Anglicky
Packaging industry defends CEN standards
European packaging industry association Europen today issued
a robust defence of standards for packaging developed by
standardisation body CEN, after environmentalists last week
described them as "inadequate". The body urged the European
Commission to "expedite" their adoption as EU harmonised
standards to "eliminate legal uncertainty" for the packaging
industry and governments.
Finalised in April (ENDS Daily 27 April), the CEN standards
were developed under a mandate from the Commission to
provide detailed guidance on how packaging producers could
comply with a set of "essential requirements" defined in the
1994 packaging directive.
Drafting was a long and difficult process that failed to
satisfy all sides - Denmark and Belgium have both objected
to the final outcome.

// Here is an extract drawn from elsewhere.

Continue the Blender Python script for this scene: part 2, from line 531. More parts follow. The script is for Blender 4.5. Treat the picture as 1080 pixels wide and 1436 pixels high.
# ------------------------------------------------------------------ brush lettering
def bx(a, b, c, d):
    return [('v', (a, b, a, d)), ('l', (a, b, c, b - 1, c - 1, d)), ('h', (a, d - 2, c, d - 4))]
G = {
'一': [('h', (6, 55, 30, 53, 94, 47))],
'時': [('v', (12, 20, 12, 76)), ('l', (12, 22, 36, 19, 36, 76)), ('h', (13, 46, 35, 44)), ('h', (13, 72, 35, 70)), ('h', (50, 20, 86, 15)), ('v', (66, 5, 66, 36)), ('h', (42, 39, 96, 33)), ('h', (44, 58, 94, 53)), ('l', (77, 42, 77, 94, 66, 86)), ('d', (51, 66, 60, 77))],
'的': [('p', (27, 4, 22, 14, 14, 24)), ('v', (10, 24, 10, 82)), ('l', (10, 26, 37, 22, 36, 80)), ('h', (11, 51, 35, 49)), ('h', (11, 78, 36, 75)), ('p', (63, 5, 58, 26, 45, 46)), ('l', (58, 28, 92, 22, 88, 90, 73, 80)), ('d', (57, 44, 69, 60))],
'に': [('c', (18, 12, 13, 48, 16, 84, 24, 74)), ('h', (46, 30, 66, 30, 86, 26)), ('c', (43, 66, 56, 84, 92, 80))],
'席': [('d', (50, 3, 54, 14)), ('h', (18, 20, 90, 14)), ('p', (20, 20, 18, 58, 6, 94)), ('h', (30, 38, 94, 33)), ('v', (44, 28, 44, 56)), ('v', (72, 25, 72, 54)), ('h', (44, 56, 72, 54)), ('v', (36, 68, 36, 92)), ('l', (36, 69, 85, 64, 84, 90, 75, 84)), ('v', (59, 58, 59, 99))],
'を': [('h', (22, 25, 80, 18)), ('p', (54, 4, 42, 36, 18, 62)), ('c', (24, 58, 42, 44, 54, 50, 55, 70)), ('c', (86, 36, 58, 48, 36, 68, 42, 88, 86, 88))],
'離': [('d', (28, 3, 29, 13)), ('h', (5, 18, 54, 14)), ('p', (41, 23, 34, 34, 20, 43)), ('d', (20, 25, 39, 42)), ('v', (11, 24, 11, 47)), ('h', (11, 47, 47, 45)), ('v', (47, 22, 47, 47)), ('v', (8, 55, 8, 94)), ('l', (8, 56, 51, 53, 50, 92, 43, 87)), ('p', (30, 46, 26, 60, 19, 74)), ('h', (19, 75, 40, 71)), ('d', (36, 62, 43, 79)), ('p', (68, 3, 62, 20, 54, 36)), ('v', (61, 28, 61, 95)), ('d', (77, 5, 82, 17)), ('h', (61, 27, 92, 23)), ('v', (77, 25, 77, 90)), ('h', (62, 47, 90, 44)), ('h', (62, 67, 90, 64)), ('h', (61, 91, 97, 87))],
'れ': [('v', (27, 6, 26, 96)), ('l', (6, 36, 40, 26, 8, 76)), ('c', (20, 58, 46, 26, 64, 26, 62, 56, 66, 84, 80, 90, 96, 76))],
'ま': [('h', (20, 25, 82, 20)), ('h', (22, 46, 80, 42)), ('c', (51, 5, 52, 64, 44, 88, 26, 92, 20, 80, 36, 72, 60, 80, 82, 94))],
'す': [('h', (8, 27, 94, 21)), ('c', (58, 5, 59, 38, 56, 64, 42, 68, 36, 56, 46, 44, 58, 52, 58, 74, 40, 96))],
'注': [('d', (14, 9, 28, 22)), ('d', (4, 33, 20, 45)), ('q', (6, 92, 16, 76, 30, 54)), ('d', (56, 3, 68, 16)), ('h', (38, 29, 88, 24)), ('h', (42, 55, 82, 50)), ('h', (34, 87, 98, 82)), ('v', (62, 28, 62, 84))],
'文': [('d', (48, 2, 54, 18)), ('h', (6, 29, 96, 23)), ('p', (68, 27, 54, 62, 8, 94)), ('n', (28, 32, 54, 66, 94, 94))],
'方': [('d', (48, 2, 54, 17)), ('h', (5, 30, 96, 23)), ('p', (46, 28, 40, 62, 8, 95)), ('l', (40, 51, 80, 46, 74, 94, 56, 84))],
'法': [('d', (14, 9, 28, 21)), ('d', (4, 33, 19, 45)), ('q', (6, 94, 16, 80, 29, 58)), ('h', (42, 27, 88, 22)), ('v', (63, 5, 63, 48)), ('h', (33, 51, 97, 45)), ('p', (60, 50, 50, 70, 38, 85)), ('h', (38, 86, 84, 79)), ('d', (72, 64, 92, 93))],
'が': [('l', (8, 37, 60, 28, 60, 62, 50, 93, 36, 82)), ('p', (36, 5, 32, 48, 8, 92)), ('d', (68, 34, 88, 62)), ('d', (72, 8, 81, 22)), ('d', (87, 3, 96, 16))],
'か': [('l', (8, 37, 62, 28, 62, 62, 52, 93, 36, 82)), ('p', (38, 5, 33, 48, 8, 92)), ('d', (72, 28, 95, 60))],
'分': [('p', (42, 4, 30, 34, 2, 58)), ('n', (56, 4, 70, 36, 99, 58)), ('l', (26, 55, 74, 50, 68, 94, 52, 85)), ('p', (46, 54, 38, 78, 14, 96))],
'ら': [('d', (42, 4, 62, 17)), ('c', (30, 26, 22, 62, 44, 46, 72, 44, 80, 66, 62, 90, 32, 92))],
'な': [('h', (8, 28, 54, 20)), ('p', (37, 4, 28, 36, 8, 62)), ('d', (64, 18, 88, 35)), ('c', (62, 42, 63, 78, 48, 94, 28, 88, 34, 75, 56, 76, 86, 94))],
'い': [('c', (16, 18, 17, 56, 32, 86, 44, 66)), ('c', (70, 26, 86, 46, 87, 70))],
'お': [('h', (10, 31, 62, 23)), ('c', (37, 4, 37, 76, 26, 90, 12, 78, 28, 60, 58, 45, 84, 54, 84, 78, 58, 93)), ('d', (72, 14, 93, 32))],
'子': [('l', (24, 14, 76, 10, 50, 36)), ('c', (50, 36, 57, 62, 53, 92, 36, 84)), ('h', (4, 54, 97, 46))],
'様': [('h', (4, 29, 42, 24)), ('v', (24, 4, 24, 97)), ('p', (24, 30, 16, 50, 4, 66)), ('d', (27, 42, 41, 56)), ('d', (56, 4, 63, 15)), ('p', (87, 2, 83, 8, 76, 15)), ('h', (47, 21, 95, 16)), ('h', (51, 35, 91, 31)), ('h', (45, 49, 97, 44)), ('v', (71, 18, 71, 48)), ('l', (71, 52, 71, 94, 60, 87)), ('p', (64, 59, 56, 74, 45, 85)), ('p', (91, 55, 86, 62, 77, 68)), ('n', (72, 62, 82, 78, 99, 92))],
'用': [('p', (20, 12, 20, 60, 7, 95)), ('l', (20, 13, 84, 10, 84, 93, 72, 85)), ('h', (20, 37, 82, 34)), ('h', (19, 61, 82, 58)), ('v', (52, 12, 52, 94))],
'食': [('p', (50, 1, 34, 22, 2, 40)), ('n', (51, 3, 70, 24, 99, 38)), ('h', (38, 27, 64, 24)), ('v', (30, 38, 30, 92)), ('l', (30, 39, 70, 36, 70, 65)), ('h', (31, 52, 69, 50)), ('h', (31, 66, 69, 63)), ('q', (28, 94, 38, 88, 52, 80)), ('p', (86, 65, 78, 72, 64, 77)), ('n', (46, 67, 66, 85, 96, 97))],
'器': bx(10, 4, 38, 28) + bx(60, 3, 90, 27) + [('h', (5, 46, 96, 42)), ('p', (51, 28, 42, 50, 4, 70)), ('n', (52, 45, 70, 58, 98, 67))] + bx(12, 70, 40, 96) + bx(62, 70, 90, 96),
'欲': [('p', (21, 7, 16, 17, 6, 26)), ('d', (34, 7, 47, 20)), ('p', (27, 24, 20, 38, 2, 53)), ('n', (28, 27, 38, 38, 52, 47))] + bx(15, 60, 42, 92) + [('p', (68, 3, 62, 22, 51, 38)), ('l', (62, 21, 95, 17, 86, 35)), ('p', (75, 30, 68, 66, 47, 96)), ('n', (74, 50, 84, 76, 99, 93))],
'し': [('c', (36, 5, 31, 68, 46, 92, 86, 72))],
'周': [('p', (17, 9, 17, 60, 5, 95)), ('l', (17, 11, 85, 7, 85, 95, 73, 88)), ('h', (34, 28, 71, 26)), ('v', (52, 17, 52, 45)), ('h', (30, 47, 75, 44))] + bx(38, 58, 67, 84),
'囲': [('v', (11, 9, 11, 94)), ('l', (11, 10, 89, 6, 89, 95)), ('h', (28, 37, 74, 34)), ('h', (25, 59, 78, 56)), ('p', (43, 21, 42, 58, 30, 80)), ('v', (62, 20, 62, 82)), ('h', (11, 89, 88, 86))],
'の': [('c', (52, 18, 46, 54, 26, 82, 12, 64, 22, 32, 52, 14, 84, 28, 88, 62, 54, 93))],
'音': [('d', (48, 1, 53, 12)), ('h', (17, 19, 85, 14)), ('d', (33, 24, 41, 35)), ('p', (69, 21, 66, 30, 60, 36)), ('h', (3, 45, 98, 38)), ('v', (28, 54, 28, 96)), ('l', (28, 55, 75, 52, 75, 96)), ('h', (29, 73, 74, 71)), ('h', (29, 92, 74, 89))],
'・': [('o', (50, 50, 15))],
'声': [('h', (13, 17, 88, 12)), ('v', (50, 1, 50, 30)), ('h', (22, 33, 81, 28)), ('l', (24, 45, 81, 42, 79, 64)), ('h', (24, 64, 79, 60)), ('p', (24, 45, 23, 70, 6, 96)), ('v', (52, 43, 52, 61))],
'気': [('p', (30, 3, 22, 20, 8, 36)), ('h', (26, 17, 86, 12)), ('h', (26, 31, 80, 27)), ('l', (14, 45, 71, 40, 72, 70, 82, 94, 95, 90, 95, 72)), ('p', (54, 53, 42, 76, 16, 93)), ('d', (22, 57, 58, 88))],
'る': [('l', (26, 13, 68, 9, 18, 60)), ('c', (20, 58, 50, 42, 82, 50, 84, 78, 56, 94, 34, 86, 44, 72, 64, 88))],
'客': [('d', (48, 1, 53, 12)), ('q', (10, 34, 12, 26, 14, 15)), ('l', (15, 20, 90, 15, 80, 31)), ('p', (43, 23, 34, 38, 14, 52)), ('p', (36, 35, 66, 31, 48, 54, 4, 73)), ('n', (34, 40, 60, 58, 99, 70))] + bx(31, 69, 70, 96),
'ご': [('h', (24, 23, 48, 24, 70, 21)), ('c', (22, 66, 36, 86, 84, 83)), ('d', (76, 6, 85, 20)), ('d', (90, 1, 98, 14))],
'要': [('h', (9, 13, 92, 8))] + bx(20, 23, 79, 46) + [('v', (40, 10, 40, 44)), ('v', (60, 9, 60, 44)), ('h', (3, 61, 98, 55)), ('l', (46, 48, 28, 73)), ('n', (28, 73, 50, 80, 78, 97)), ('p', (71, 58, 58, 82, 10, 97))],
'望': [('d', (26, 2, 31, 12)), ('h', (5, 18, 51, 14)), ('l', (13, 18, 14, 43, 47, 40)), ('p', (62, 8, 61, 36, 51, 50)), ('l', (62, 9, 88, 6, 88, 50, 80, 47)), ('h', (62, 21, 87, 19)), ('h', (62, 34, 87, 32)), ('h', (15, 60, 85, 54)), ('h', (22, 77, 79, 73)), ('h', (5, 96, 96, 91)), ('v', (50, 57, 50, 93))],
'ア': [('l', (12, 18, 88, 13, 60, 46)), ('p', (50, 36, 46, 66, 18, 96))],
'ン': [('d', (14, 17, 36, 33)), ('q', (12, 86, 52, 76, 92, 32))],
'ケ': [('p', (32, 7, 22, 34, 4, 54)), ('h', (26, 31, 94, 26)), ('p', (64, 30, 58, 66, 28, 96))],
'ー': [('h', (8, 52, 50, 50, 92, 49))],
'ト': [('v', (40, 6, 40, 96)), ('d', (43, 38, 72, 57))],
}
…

More recently, strong attacks on the
standards were launched by Commission waste officials (ENDS
Daily 26 September) and EU environmentalist coalition EEB
(ENDS Daily 5 October).
Europen today rejected claims made by both groups that CENs
decision to adopt a management control system approach
rather than pass/fail criteria undermined the standards
ability to ensure environmental protection, and that
environmental groups had been frozen out of CENs
decision-making processes.
An analysis by CEN shows that it did not ignore comments
from the EEB, Europen said. Moreover, the group had been
invited to all CEN meetings for more than five years.
Julian Carroll of Europen said he had "sympathy" with the
EEBs complaint that it did not have the financial resources
to participate in CEN, but claimed that the result was that
packaging had become "caught in the cross-fire between
environmental organisations and regulators".
Mr Carroll defended CENs decision to adopt a management
control system approach to the standards, which he claimed
would do more to raise environmental performance than
"command and control regulation". Had quantified
requirements been chosen then "you would need about 50,000
standards," which would then be impossible to alter quickly
enough to keep up with industrial innovation, he said.